Lyudmila Navalnaya, Navalny’s mother, was quoted by Russian newspaper Novaya Gazeta as saying that her son had been “alive, healthy and happy” when she last saw him on February 12.

“I don’t want to hear any condolences. We saw him in prison on February 12, in a meeting. He was alive, healthy and happy,” she wrote in a Facebook post on Friday.

Navalny’s wife, Yulia, who held a press conference at the Munich Security Summit attended by global leaders and officials, said that Putin and his associates should not go unpunished if the news of her husband’s death was confirmed.

She called on the international community to come together and fight against the “horrific regime” in Moscow.
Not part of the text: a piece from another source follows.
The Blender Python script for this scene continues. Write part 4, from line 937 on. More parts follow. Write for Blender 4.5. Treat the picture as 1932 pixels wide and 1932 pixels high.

Before Navalny was arrested, he led campaigns against corruption and organised major anti-Kremlin protests.

When Russia invaded Ukraine on February 24, 2022, Navalny strongly condemned the war in social media posts from prison and during his court appearances.

Less than a month after the start of the war, he was sentenced to an additional nine-year term for embezzlement and contempt of court in a case he and his supporters rejected as fabricated. The investigators immediately launched a new investigation and in August 2023, Navalny was convicted on charges of extremism and sentenced to 19 years in prison.

After the verdict, Navalny said he understood that he was “serving a life sentence, which is measured by the length of my life or the length of life of this regime”.